2023年の夏は1週間ほどモンゴルへ。遊牧民のゲルにホームステイして、実際の暮らしを体験させていただいた。その内容はまた記事にするとして、忘れてしまいそうな小さなことを帰りの飛行機で書く。

草原のトイレ事情

昔、ある人は言った。「はぁーテレビも無ェ、ラジオも無ェ、くるまもそれほど走って無ェ」と。モンゴルの遊牧民の方々は、草原にゲルという伝統的な家(大型テントのようなもの、移動可能)を建てて暮らしている。意外にもテレビがあり、車もあり、4G電波もあり、ソーラーパネルで発電した電気も活用して、遊牧生活を現代的にアップデートしていた。

そんな中、存在しなかったのがトイレである。みんな周りの茂みに隠れながら、用を足しているとのことだった。じゃあ茂みを探すか、ゲルの外に出てみると…

はぁー茂みが無ェ!
と心の中の吉幾三が歌い始める。近場にちょうどいい茂みが見つけづらく、昼間だと人目に付くので、ちょっとトイレしづらい。

ハルガイという罠 

それでも徒歩5分弱でこういった小さな茂みまでたどり着ける。ただ、この小さな茂みにも敵が潜んでいる。「ハルガイ」という毒草である。

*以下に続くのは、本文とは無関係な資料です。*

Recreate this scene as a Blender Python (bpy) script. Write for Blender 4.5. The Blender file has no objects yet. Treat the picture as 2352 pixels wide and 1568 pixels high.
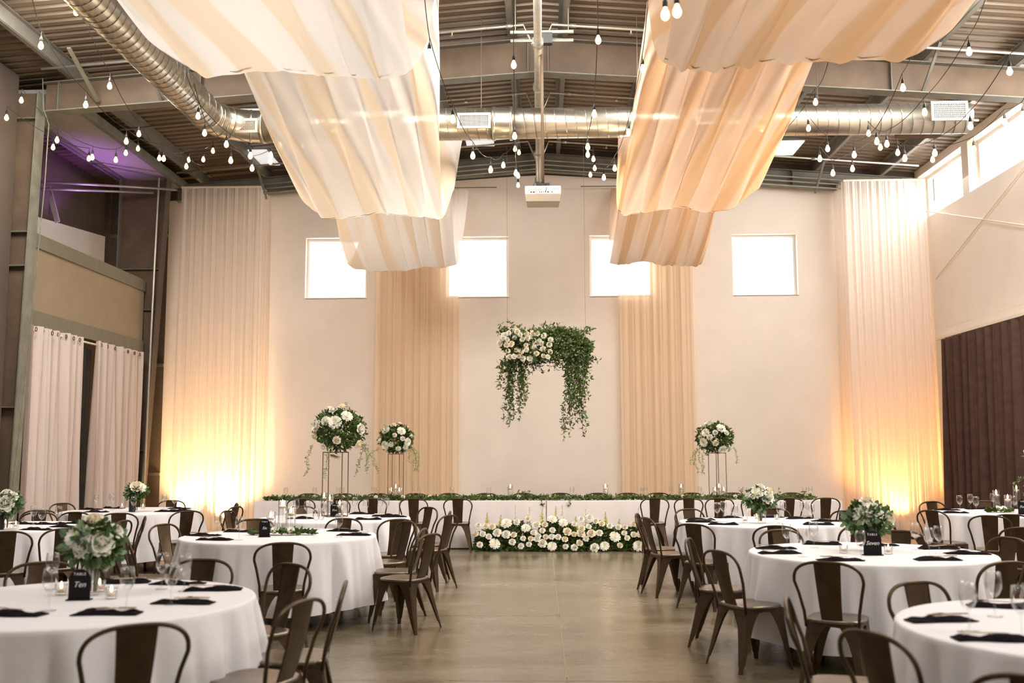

今回ステイした地域では、目隠しになる茂みのほとんどは、このヨモギのような葉をした「ハルガイ」という植物だった。なんとこの植物、触れた途端にピリッと激痛が走り、その後腫れてくるのだ。

かくいう筆者も、草原の茂みで用を足していたところ、前方から少年が馬に乗って駆けてきたため、あわてて見えない位置に移動しようとして、腰にハルガイが接触しダメージを負った。馬、早すぎ。

草原のマッチポンプ

このハルガイという毒草に触れてしまった場合、多くのモンゴル人がこんなアドバイスをくれる。「その腫れはオシッコをかければ治るよ」と。そもそも用を足しに茂みに行っているのに、治すのにまた茂みに用を足しに行かなくてはならない。そうするとまた腫れる。草原のマッチポンプだ。腫れたから用を足す、用を足すから腫れる。

個人的には茂みとの距離感が分かりづらいものの、そもそも灯りが一切ないので人目につかない夜間よりも、圧倒的に昼間の方が接触リスクが高い気がした。 モンゴルの夏は涼しく、満点の星空の下でトイレするのはかなり快適だった。

自然と一体になってる感

草原からは天の川が見えた

野外でのトイレには、自分が草原における生命のサイクルの中のひとつになっているような感覚があった。壮大な草原の一員として受け入れられる。自分を受け止めてくれる懐の広さを、モンゴルの雄大な景色に思った。

ちなみにオシッコをかけなくても、ハルガイによる腫れはすぐ引いたのでご安心ください。